When Sharon Jones was a little girl, she used to wonder how Santa could pile toys under her tree when there "ain't no chimneys in the projects." Now, the soul singer has turned her lament into a sensational seasonal song of the same name. The musical setting borrows from the James Brown playbook: dynamic drumming, blasting horns, a minor-key swirl of strings. But unlike Brown's man-first music, Jones' saga is all about the strength and resourcefulness of African-American women.
Wednesday's Pick
- Song: "Ain't No Chimneys in the Projects"
- Artist: Sharon Jones and the Dap-Kings
- CD: "Ain't No Chimneys in the Projects" 7"
- Genre: Soul
- Purchase the "Ain't No Chimneys" 7" single through Daptone Records.
As a youngster, Jones was bold enough to challenge Christmas dogma about Santa by noting her neighborhood's chimney shortage: "Mama, can you tell me how this can be?" she asks with a tinge of melancholy in her normally assertive voice, sounding for all the world like a budding ghetto existentialist.
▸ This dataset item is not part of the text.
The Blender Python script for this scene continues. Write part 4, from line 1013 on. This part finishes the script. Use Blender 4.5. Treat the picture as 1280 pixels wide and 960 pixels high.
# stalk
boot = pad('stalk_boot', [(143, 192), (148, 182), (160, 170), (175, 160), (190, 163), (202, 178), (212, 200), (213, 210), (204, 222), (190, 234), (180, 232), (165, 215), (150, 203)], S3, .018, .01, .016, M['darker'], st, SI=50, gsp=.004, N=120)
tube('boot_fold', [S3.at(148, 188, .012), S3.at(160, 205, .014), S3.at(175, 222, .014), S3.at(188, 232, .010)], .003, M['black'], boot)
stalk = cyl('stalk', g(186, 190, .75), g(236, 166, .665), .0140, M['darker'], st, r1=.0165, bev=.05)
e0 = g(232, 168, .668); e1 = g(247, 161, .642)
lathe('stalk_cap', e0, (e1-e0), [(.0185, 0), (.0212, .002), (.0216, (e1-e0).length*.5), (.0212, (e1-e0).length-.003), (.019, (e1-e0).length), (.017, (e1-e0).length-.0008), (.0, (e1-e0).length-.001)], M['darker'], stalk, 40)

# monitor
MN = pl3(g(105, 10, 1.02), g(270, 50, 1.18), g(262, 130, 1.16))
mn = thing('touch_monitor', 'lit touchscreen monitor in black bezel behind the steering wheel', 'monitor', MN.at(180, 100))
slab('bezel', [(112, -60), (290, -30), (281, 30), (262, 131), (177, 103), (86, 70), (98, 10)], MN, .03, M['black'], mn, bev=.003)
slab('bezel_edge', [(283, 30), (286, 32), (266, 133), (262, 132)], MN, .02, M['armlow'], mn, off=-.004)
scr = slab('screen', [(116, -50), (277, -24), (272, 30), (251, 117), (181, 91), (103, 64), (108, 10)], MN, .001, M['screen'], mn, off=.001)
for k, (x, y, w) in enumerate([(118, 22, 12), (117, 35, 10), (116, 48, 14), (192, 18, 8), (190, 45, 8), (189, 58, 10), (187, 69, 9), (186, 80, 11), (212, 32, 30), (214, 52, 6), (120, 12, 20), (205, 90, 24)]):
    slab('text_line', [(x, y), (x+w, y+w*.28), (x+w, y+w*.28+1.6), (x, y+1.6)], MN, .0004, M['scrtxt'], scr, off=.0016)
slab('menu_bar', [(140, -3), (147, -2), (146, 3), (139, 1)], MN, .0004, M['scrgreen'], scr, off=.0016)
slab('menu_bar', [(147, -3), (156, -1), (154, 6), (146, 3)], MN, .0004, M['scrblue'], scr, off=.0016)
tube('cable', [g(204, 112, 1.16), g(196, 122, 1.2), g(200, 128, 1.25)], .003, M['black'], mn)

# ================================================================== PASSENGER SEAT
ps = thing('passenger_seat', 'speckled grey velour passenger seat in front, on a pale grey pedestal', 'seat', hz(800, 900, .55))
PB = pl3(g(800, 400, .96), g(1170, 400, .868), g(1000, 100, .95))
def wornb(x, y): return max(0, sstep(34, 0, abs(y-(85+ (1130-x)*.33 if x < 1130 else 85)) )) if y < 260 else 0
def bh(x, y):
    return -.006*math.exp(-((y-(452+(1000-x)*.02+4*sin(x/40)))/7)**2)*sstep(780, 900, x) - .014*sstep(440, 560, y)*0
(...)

Jones' mother restores her faith with the tale of a chimney that appears after the child falls asleep, and along the way, Mom takes her place as the song's true hero. Jones soon turns her rueful declaration into a sort of celebration: "There ain't no chimneys — ho, ho, ho, ho, no, no, no — in the projects!" Because, ultimately, Santa Claus and chimneys are irrelevant when compared to another Christmas benefactor. "Mama," Jones sings, "you are the one."